Cannabusiness Advisory

Part 5: Hemp & CBD

November 19, 2019


See Hemp & CBD Panel here.

With the cannabis space continuing its significant pace of growth, the industry has witnessed new players enter the arena: hemp and cannabidiol (“CBD”). The demand for hemp and CBD has skyrocketed in recreational, industrial, and retail spaces, however, the Food and Drug Administration (“FDA”) has not kept up with this influx despite its prohibition of the sale of CBD. Attendees of the Third Annual State of the Cannabis Industry Conference had the opportunity to learn from the experts during our Hemp and CBD panel. Among other things, our panelists discussed future FDA enforcement actions and what possibility there is, if any, of regulations loosening.

Moderated by Scott Moskol, co-chair of Burns & Levinson’s Cannabis Business Advisory Practice, the panel opened with a brief discussion of the lack of standardization in the CBD industry despite the ubiquity of CBD products. Kevin Pilarski, the Chief Commercial Officer of Revolution Enterprises, underscored the need for independent third-party testing of CBD. With respect to compliance, Mr. Pilarski explained that until the industry standardizes a testing requirement it is difficult for hemp purchasers to know what they are getting. Such uncertainty threatens the overall stability of the CBD market.

Our panel then continued on to the fundamental yet complex question: What is the legality of CBD? John Serio, the chair of Burns & Levinson’s Food & Drug Law practice, explained that the FDA’s position is that CBD is a drug. In other words, CBD is legal but highly regulated. Mr. Serio continued to expand on this view, explaining that the FDA’s position is clear through its warning letters to various CBD retailers.[1] Moreover, Mr. Serio also mentioned that CBD businesses should be aware of the greater regulatory oversight from federal and state agencies. As previously noted, in recent months the Federal Trade Commission (“FTC”) has released several warning letters to businesses selling CBD products. These letters concern the FTC’s review of potential violations of the Federal Trade Commission Act of 1914, §§ 41-58, as amended, (the “FTC Act”) made on websites and other marketing materials of CBD-related businesses. In the warning letters, the FTC expressed concerns with companies “making false or unsubstantiated advertising claims about the health benefits of products containing cannabidiol (CBD).” The FTC notes that these advertising claims cited by the FTC potentially violate Section 5(a) of the FTC Act, which prohibits unfair or deceptive advertising.[2]

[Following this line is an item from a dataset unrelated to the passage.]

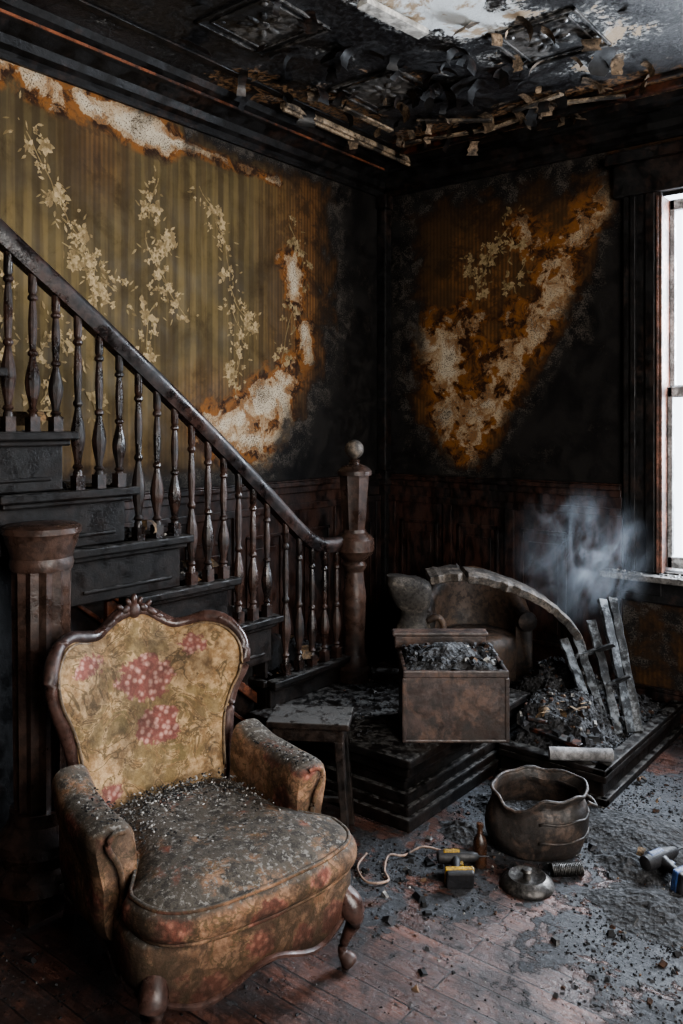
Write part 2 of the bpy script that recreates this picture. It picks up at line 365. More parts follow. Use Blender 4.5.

The panel also had the opportunity to discuss how the current state of hemp and CBD regulation has impacted ancillary industries; namely, the banking and financial services sector. Katrina Skinner, the President of Safe Harbor Services, elaborated on the difficulty of providing banking services to hemp operators. Safe Harbor Services is a credit union service organization wholly owned by Partner Colorado Credit Union. Partner Colorado Credit Union, through its Safe Harbor Private Banking division, created the Safe Harbor program to provide traditional financial services cannabis-related businesses.

Nonetheless, Ms. Skinner explained that the lack of regulatory guidance and industry standards have presented a significant challenge for lenders. From a lender’s perspective, it is difficult to ascertain whether hemp has been properly sourced and tested. Moreover, lenders are bound by anti-money laundering statutes that prohibit banking institutions from accepting proceeds derived from illicit operations. With publication, the USDA’s[3] of the final interim rule on hemp production, banking institutions, and other lenders may now develop guidance regarding deposits derived from hemp operations. Without these regulations, many in the financial services industry were unwilling to take the risk of accepting deposits or lending money to hemp businesses.

The regulatory framework surrounding hemp and CBD can be, and indeed is, particularly confusing. Not only did our panelists do a wonderful job of deconstructing the regulatory landscape, but they also presented new questions and areas of discussion to our audience – whether you are a potential investor to industry insiders their expertise is indispensable.